### AIM OF THE EXERCISE
Up to and including the line with "g = MB(); g.add(gv, gf);", reproduce the listing below exactly, beginning at its first line.

### SUPPLIED INFORMATION
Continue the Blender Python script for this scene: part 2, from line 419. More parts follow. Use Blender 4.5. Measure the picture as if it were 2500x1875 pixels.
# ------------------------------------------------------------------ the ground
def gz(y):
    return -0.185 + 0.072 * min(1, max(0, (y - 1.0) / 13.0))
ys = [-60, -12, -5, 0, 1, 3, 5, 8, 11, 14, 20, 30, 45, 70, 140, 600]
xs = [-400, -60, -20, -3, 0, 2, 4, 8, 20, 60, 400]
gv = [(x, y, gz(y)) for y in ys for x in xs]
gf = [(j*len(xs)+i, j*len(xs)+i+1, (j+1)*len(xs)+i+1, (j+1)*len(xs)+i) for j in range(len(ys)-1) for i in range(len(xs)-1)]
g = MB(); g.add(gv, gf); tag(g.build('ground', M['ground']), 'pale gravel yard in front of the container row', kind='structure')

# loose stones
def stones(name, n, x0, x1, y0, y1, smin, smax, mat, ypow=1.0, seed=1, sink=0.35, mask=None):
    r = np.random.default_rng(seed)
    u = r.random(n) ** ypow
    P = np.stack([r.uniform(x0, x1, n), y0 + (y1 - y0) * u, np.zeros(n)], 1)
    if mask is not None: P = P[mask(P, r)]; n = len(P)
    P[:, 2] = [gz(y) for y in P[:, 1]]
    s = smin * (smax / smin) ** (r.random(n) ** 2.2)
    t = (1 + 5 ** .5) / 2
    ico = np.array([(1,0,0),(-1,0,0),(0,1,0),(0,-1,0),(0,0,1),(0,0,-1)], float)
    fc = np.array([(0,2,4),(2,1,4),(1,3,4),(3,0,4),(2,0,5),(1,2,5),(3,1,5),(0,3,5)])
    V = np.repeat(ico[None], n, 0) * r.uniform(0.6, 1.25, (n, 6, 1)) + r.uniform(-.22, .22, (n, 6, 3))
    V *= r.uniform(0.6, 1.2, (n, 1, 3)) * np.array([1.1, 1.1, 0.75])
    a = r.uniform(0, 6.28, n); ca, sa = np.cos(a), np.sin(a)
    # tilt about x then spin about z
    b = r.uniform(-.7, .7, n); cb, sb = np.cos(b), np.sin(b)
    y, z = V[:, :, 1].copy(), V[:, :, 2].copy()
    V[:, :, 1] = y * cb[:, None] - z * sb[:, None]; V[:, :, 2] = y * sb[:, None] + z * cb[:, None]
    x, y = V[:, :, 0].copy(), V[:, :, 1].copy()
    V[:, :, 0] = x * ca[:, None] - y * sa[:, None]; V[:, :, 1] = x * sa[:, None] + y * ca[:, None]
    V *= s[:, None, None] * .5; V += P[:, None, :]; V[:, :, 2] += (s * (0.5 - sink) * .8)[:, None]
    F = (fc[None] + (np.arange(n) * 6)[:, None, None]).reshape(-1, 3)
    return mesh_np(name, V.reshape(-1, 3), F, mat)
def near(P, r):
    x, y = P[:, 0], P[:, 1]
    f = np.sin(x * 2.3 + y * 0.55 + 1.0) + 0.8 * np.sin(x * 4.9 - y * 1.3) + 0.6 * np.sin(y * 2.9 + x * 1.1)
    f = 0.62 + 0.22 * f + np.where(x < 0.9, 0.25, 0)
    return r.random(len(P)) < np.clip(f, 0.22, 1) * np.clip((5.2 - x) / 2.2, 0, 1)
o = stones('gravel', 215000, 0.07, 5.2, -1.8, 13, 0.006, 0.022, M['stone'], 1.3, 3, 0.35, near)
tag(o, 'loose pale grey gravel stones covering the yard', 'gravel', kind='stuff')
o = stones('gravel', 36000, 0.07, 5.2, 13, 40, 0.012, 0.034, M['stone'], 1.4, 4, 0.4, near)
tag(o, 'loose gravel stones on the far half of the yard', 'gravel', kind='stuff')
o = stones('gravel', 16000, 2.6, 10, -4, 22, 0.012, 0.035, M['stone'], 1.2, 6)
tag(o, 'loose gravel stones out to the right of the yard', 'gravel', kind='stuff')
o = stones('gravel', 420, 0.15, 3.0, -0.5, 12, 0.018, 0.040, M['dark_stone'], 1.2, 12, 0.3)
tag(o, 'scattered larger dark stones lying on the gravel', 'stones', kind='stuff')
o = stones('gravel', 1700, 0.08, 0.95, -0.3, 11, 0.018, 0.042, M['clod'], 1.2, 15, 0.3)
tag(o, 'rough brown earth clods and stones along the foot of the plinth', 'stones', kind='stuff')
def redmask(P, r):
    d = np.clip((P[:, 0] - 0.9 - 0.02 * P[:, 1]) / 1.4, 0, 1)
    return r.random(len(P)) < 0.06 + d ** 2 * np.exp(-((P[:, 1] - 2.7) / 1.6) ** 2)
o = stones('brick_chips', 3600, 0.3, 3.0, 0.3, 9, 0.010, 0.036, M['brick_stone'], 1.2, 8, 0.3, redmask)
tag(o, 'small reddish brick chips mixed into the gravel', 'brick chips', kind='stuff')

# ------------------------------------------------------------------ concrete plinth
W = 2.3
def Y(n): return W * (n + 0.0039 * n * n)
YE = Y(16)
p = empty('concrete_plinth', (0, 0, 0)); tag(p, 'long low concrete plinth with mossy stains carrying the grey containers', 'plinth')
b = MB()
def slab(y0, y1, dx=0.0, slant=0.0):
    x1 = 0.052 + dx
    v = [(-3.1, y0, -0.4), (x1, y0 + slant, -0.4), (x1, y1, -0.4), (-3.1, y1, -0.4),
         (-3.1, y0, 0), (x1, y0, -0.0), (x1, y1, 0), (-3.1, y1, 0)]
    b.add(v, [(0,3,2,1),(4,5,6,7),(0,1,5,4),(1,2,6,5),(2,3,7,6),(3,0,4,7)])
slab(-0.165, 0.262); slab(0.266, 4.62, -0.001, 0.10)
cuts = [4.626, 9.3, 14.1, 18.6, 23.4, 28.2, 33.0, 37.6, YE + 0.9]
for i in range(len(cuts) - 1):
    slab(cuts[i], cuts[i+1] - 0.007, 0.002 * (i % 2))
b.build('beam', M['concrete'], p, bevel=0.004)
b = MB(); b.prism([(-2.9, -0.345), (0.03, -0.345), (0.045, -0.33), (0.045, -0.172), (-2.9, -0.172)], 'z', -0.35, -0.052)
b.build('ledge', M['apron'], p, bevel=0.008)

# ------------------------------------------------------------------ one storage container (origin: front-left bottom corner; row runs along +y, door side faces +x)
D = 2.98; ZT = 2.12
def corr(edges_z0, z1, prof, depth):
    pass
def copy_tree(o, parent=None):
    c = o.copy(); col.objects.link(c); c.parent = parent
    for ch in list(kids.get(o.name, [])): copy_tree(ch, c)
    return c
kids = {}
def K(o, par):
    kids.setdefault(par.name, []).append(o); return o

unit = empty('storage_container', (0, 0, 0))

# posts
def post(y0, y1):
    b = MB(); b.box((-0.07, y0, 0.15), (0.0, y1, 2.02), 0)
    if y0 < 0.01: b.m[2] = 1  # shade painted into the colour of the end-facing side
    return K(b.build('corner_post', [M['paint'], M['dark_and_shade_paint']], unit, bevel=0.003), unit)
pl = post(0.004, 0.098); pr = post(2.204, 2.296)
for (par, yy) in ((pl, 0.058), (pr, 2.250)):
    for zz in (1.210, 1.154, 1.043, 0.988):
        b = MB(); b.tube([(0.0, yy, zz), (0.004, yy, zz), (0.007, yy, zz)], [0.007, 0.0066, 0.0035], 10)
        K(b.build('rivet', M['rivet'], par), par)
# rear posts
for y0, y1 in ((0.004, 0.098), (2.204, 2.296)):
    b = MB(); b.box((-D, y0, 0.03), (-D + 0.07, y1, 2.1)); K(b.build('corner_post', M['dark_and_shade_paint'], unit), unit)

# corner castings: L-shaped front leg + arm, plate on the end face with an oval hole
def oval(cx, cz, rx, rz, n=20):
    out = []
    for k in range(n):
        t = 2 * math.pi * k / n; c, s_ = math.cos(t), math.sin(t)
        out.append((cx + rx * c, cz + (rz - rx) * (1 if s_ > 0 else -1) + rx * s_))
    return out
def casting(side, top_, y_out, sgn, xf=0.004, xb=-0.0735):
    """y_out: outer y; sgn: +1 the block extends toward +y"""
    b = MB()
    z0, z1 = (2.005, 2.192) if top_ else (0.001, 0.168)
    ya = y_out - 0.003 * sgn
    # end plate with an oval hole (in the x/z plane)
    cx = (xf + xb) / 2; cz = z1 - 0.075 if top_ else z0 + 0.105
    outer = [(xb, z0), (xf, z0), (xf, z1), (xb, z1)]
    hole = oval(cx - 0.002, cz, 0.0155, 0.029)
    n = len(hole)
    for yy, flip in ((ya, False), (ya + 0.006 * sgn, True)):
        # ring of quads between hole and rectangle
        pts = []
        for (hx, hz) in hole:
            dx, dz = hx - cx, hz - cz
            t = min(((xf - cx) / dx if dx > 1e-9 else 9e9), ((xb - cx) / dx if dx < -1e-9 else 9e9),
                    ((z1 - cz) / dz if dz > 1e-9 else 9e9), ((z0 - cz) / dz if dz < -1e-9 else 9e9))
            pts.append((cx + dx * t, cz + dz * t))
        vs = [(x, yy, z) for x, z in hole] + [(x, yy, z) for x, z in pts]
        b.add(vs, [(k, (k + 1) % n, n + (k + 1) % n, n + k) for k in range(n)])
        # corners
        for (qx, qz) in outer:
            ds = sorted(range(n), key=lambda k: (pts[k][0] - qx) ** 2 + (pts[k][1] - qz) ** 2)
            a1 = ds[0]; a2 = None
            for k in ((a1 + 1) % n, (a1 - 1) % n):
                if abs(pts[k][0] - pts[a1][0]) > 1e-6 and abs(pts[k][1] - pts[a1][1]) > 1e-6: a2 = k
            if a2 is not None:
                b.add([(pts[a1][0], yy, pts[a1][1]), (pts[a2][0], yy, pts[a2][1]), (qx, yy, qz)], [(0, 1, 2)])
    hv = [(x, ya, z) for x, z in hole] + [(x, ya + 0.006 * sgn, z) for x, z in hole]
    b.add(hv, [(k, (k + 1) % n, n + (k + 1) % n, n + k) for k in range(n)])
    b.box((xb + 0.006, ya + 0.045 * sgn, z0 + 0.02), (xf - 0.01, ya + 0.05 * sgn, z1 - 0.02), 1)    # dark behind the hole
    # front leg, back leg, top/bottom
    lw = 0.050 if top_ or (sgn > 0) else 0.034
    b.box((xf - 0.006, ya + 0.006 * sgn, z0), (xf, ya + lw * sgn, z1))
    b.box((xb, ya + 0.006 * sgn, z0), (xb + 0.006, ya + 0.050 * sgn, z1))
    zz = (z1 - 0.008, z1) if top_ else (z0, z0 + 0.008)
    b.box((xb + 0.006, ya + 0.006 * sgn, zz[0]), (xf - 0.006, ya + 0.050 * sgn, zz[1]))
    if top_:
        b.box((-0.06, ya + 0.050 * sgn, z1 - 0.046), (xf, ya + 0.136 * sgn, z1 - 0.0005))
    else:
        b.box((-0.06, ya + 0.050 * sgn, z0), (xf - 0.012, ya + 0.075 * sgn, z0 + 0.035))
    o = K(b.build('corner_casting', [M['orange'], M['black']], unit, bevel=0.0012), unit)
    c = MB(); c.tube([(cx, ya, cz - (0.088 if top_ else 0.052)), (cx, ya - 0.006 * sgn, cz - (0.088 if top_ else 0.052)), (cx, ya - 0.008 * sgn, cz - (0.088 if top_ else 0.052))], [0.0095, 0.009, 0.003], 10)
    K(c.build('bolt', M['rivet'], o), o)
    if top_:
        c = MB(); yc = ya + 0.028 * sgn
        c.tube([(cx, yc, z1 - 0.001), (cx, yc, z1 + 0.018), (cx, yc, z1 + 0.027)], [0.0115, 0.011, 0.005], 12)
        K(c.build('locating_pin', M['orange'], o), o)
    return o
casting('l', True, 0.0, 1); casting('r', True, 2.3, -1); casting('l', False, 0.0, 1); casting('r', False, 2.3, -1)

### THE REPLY
Continue the Blender Python script for this scene: part 2, from line 419. More parts follow. Use Blender 4.5. Measure the picture as if it were 2500x1875 pixels.
# ------------------------------------------------------------------ the ground
def gz(y):
    return -0.185 + 0.072 * min(1, max(0, (y - 1.0) / 13.0))
ys = [-60, -12, -5, 0, 1, 3, 5, 8, 11, 14, 20, 30, 45, 70, 140, 600]
xs = [-400, -60, -20, -3, 0, 2, 4, 8, 20, 60, 400]
gv = [(x, y, gz(y)) for y in ys for x in xs]
gf = [(j*len(xs)+i, j*len(xs)+i+1, (j+1)*len(xs)+i+1, (j+1)*len(xs)+i) for j in range(len(ys)-1) for i in range(len(xs)-1)]
g = MB(); g.add(gv, gf); tag(g.build('ground', M['ground']), 'pale gravel yard in front of the container row', kind='structure')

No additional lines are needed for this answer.